A Frontier Airlines plane is fueled before departing Hartsfield-Jackson International Airport in 2016.

A Frontier Airlines plane is fueled before departing Hartsfield-Jackson International Airport in 2016.

An Atlanta airport fueling contractor is going to Fulton County Superior Court to challenge the city of Atlanta’s decision to award a Hartsfield-Jackson International fueling contract to a company it argues should have been disqualified.

Allied Aviation Fueling of Atlanta Inc. filed an appeal to the court this month, contending that the company chosen as the winner of an airport fueling contract did not properly disclose problems in its parent company's past and was not qualified to win the contract.

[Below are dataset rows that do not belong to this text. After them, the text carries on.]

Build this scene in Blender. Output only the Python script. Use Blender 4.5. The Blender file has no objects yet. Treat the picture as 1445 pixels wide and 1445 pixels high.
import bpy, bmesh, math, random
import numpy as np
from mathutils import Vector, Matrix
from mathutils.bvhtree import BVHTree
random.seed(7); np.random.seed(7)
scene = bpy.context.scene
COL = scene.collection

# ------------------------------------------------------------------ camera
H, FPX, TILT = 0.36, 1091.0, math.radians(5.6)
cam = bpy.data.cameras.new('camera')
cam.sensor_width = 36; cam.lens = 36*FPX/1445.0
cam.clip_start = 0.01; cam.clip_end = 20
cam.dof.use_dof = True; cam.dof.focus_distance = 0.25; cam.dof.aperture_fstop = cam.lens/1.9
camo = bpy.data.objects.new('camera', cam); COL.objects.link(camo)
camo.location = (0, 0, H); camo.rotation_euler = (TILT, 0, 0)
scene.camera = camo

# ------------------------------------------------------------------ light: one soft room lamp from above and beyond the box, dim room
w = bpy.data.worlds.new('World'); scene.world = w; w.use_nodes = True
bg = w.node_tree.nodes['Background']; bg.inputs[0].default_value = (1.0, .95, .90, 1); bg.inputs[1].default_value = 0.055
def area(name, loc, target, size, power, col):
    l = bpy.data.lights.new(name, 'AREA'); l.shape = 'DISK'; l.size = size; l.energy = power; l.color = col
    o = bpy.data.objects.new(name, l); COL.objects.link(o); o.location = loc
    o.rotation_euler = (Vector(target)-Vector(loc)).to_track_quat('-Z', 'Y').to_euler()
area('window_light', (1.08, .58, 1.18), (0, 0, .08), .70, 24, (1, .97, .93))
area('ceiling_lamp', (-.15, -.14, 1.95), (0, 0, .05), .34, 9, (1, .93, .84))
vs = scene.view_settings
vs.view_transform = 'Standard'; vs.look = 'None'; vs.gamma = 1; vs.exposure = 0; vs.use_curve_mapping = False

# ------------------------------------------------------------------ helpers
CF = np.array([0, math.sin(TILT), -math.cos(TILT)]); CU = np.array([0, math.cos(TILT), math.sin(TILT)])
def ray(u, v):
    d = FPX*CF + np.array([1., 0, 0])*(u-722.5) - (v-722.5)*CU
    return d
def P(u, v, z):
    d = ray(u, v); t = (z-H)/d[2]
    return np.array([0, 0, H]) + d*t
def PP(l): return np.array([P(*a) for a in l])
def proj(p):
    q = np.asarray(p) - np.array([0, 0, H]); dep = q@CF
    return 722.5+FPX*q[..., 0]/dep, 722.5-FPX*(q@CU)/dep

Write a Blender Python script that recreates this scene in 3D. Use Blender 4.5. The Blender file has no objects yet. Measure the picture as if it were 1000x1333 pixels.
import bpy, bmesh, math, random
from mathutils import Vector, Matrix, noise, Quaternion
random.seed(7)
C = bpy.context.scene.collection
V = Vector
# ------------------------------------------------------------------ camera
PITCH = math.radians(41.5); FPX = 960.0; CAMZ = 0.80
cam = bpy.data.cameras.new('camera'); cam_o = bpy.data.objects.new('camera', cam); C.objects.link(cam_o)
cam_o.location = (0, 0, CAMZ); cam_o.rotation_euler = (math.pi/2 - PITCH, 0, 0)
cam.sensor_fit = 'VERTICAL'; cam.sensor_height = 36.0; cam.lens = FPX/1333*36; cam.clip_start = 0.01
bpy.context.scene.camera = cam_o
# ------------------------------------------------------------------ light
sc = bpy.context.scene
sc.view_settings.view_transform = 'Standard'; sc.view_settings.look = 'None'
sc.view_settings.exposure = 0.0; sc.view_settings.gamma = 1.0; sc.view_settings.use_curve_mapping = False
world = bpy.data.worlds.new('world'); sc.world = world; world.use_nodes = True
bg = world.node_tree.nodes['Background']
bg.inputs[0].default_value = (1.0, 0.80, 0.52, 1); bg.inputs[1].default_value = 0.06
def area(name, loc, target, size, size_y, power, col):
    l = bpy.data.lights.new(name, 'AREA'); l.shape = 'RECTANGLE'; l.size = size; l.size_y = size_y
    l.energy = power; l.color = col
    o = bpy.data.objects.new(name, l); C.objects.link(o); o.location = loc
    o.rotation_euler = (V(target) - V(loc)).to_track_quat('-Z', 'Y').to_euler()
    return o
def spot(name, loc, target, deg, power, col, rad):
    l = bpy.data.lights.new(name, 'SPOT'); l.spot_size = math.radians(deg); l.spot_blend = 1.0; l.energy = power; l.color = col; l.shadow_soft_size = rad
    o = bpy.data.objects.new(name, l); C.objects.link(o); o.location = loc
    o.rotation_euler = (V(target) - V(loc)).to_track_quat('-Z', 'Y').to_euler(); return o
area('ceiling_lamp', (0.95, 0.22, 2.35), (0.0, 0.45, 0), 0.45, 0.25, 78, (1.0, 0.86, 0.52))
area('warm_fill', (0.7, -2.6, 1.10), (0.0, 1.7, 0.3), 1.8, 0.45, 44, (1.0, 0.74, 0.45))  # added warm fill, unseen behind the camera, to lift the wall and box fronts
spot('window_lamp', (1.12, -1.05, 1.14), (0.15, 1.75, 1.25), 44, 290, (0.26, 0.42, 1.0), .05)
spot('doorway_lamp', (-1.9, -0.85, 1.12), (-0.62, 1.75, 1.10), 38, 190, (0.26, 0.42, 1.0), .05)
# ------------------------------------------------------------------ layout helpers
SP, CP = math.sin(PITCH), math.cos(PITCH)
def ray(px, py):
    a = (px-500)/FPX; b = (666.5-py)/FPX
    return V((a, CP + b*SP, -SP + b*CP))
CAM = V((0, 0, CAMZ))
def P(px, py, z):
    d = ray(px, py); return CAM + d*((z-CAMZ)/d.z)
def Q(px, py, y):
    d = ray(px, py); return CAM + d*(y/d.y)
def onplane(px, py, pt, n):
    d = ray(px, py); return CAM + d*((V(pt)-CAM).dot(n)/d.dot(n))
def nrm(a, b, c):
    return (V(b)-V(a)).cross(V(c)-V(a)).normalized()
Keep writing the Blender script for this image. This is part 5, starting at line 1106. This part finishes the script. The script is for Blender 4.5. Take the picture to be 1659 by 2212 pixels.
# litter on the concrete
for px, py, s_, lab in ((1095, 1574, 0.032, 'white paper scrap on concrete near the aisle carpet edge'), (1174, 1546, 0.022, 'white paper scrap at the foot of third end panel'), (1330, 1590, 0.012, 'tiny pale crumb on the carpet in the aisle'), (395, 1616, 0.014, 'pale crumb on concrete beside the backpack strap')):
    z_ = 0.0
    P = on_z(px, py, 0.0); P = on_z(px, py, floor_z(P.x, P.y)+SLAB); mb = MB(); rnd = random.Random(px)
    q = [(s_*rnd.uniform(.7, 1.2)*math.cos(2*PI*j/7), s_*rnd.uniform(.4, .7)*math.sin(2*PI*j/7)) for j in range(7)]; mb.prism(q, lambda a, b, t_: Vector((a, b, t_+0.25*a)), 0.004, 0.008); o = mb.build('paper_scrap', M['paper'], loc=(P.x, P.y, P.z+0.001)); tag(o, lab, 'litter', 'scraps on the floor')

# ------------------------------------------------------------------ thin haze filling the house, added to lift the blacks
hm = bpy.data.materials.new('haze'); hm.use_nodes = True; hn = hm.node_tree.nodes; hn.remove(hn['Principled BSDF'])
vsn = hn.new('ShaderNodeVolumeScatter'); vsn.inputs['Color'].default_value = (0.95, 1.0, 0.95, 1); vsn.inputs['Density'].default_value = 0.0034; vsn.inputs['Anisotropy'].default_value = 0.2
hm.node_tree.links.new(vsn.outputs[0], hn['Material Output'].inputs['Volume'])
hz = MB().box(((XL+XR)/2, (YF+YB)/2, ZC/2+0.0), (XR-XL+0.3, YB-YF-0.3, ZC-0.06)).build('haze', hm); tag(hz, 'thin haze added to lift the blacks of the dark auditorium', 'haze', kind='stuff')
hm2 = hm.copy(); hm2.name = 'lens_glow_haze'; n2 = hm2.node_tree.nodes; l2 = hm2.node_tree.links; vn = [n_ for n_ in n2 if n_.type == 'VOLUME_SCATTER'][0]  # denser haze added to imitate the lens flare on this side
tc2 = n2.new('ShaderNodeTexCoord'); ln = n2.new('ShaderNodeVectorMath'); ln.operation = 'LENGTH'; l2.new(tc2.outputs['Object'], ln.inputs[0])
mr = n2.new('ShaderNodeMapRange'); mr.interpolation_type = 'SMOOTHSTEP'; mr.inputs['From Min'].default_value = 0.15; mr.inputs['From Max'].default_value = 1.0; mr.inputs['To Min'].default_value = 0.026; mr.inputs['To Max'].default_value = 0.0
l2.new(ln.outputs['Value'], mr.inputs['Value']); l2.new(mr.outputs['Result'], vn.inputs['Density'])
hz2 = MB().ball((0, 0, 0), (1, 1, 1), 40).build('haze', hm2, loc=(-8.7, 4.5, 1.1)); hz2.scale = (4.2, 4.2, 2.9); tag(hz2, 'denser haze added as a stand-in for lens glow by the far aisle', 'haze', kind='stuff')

Allied Aviation has maintained and operated a city jet fuel storage facility at Hartsfield-Jackson since 2006, but was not selected to win the airport fueling contract when it was put up for bid last year.

Instead, the city chose Louis Berger Hawthorne Services Inc., and the Atlanta City Council voted last year to approve the five-year contract worth up to $2.7 million.

Allied Aviation contends Louis Berger "did not disclose numerous criminal and civil suits, pleas, indictments and penalties."

Among the issues are whether the company competing for the contract was the parent company or its fuel division, and whether the company was required to disclose legal issues that involved the parent company and affiliates.

The city argues that the “prior bad acts” did not involve Louis Berger Hawthorne Services, the fuels division of the Louis Berger Group, and says Louis Berger Hawthorne Services is the company that competed for the Atlanta airport contract.

Jet fuel tanks at Hartsfield-Jackson International Airport in 2011.

icon to expand image

In a filing to the Superior Court, Allied Aviation's attorney David Moore wrote: "The issues before this Court are of great consequence not only (to) the public traveling through (Hartsfield-Jackson), but now particularly at a time where contract procurement in Atlanta is (the) subject of criminal investigation, with imprisonment of the prior chief procurement officer for Atlanta and ongoing investigations by the Federal Bureau of Investigation."

Allied Aviation is seeking a temporary restraining order to stop the city from awarding the contract to Louis Berger, and a hearing is scheduled on that matter Wednesday.

Allied Aviation is asking the court to review the contract decision after the city denied a protest filed by Allied Aviation and a city procurement hearing officer affirmed the decision by the city to award the contract to Louis Berger.

WSP, an engineering professional services firm that acquired Louis Berger last year, declined to comment. The city said it does not comment on pending litigation.

In its protest and appeal, Allied Aviation argued that Louis Berger did not properly disclose a 2014 guilty plea by a former chairperson of Louis Berger Group Holdings to conspiring to defraud the U.S. Agency for International Development by billing on contracts, along with other litigation and sanctions.

The city of Atlanta’s appeals hearing officer, George Maynard, concluded that Louis Berger Hawthorne Services, which was acquired by Louis Berger Group in 2012, “was not a party to such matters, and none (of the prior bad acts) involved any aviation fueling services or the city of Atlanta or the state of Georgia.”

The decision to award the fueling contract to Louis Berger last June was made while city contracting was run by interim chief procurement officer Susan Garrett. Allied Aviation’s protest was denied last October by the city’s current chief procurement officer David Wilson.